I know that not everybody celebrates Thanksgiving in someone’s warm and cozy home. My friend Chris and his family, I remember, were always quite content with their tradition of having Thanksgiving dinner at a restaurant in DC called Mrs. K’s Tollhouse. The name itself, perhaps due to the cookies, always sounded fun to me. They did it, he recently told me, because Thanksgiving (and Christmas) were set aside as days to give his mom a break from cooking. I totally get it! 

Whenever I express to my dad my hope that an upcoming Thanksgiving will be in a house not in a rented room (and that I'll do all of the cooking), he always says the same thing: it's about the people not the place. I agree, of course, that it's about the people. But, and I always say this and I'm not sure he agrees, the type of place does affect the type of experience had by those people (see paragraph 2). 

I say all of this and write on this topic not because I feel a need to prove a point to my dad or to anybody. But rather, because Thanksgiving is my favorite holiday and my favorite thing about it is the feeling I've experienced so many times during my life, where it just feels right to be there — when it's a house, not a rented room.

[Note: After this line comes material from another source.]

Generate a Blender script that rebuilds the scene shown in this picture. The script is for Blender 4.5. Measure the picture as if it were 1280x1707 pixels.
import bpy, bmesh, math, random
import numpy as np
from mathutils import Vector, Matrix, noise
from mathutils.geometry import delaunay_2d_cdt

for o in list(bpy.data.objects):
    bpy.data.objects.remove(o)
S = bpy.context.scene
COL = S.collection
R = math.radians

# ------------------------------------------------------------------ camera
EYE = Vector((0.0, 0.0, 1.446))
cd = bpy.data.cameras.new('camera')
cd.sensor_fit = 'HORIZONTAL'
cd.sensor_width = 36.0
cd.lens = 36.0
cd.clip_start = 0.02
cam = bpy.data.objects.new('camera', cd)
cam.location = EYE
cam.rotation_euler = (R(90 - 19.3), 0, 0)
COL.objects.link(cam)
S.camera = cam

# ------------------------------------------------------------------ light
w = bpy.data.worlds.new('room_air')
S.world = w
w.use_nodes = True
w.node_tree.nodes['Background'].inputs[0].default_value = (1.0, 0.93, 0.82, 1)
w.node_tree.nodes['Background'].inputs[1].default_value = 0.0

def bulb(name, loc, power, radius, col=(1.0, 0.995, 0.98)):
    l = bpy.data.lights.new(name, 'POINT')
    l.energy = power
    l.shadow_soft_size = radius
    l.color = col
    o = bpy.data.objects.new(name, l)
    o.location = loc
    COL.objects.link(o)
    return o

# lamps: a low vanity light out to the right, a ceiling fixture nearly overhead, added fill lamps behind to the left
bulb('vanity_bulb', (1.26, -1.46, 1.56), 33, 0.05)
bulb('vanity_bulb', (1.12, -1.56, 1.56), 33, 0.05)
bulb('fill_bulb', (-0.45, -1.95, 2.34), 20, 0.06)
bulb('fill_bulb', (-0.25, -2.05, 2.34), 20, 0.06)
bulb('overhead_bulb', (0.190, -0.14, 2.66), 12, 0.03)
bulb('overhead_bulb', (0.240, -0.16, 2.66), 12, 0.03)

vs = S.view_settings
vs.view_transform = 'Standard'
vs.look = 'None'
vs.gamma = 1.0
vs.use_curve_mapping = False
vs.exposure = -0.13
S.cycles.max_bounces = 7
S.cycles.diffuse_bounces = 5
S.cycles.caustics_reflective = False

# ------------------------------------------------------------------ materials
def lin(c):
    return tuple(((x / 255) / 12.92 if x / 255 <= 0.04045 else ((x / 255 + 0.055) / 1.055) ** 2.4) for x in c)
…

I hope that next time it’s my parents’ turn to host, it’ll be at their house. I would love the chance to proceed with the plan I did not get to execute last year: I was going to bypass making a whole bird and instead just make turkey breast for the turkey, but then also make confit duck legs. As a decent enough cook willing to try just about anything, I honestly don't see enough payoff from roasting a whole turkey — if you aim to cook the dark meat enough but the white meat not too much, it's too complicated. Tradition be damned — I can make the stuffing in a pan with homemade stock. White meat eaters will have turkey meat that's not dry. And dark meat eaters will have crispy and rich duck legs that I think are way better than turkey anway. 

It’s a few years to go until that opportunity will again arise and, in the meantime, I can say with certainty that whenever we go to DC for Thanksgiving — whether it's to occur in a house or in a rented room — I'm legitimately happy to be there and to see everybody. On the flip side however, here's a confession. Thanksgiving or not (and if it is Thanksgiving it doesn't matter where it will be held), when I visit DC I'm not there just to eat some turkey (or duck), nor just to see family and friends. All that stuff is great, true. But also on my mind — perhaps dominantly, even, and certainly lately — is something entirely separate from all that: it's my favorite Italian restaurant, the Pines of Rome. And given that the Pines of Rome will probably not be in business too much longer, getting there top eat at every opportunity is severely on my mind.